I recommend Supergirl: Cosmic Adventures in the 8th Grade to everybody who loves fun in comics: action, angst, humor and switch-a-roos that I didn't see coming. It might look like a book for kids, and they, especially girls, will love it just fine. No knowledge of the Superman universe is needed other than the bare minimum: do you know Superman? Do you know he fights Lex Luthor? You're all set now. Inventive while still retaining tremendous respect for the Supergirl mythos, funny without being silly, emotional without being maudlin, Supergirl needs and deserves a sequel (Adventures in the Ninth Grade, anyone?). Until then, read, enjoy, and wonder at the surprise of a mostly-overlooked miniseries in the Johnny DC line that I consider The Most Fun Comic Book of 2009. I'll go further than that: This is the finest Supergirl story I've ever read.

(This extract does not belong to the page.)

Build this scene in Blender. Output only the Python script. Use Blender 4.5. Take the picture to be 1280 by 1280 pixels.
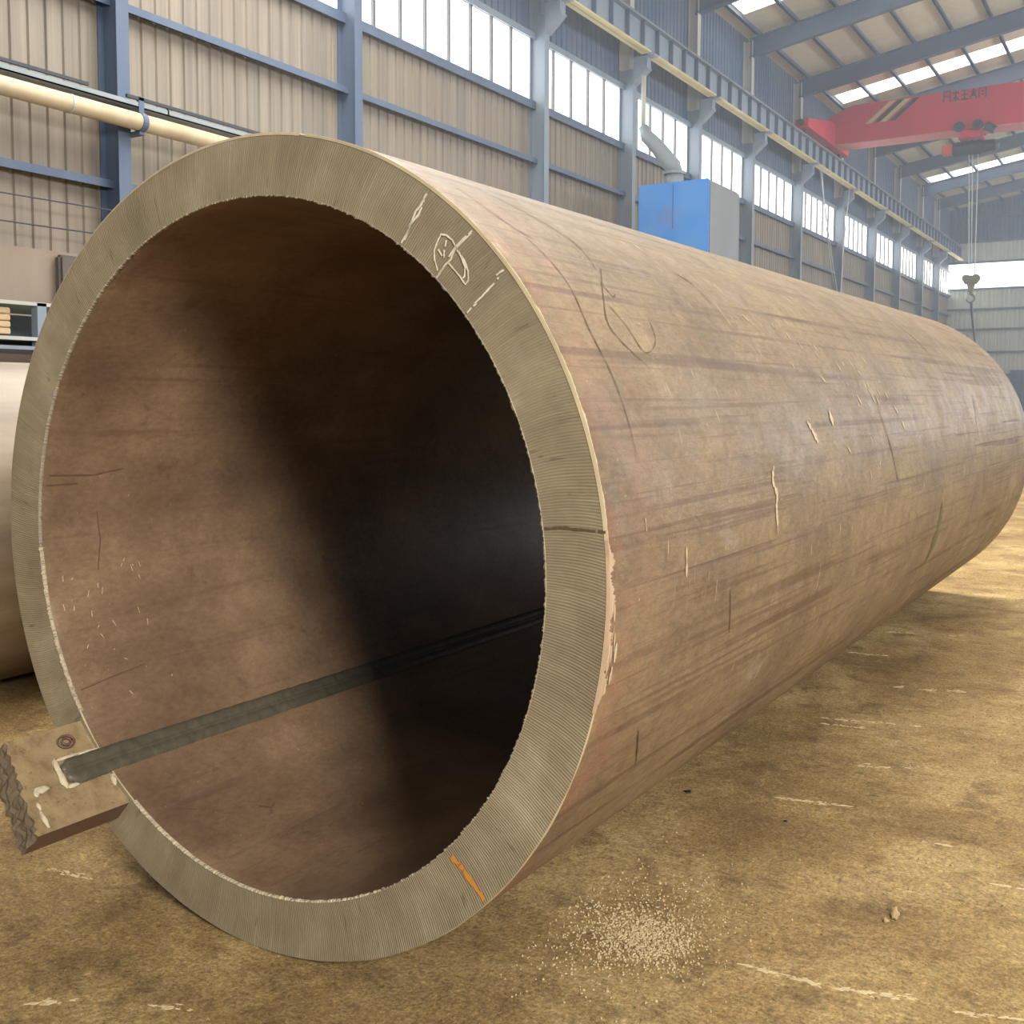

Well, there you go: fifty of 'em, stuff I liked and loved and hope you do too. Were there more that didn't quite make the cut-off? Oh, sure, there always are: Models Inc., The Wizard of Oz, Fables and Jack of Fables and the spin-off novel Peter and Max, Stitches, Dark Reign: The List, You Shall Die by Your Own Evil Creation!, Detective Comics, You'll Never Know, Masterpiece Comics, Prince Valiant, The Toon Treasury of Classic Children’s Comics, Millar and Hitch's Fantastic Four, Neil Gaiman's "Whatever Happened to the Caped Crusader"...there must be dozens more I'm forgetting. And two of the most acclaimed books of 2009, Asterios Polyp and 20th Century Boy, what did I think of them? Gulp—haven't read 'em yet! My point (and I do have one) is this: any comic you like is a fun one. Buy what you love, read what you enjoy. That's true in 2009, true in 2010 and beyond. We're living in a golden age of superheroes, reprints, indy and art comics, web comics, movies and TV series from comics, and—after oh so many years—the beginnings of the recognition of our favorite medium as a fine art form. That in itself is fantastic, and can be fun on so many levels. But your number one, whether it be Blackest Night or Kramer's Ergot, is the test. Read it, savor it, love it. After all: isn't that feeling what got you into comics in the first place?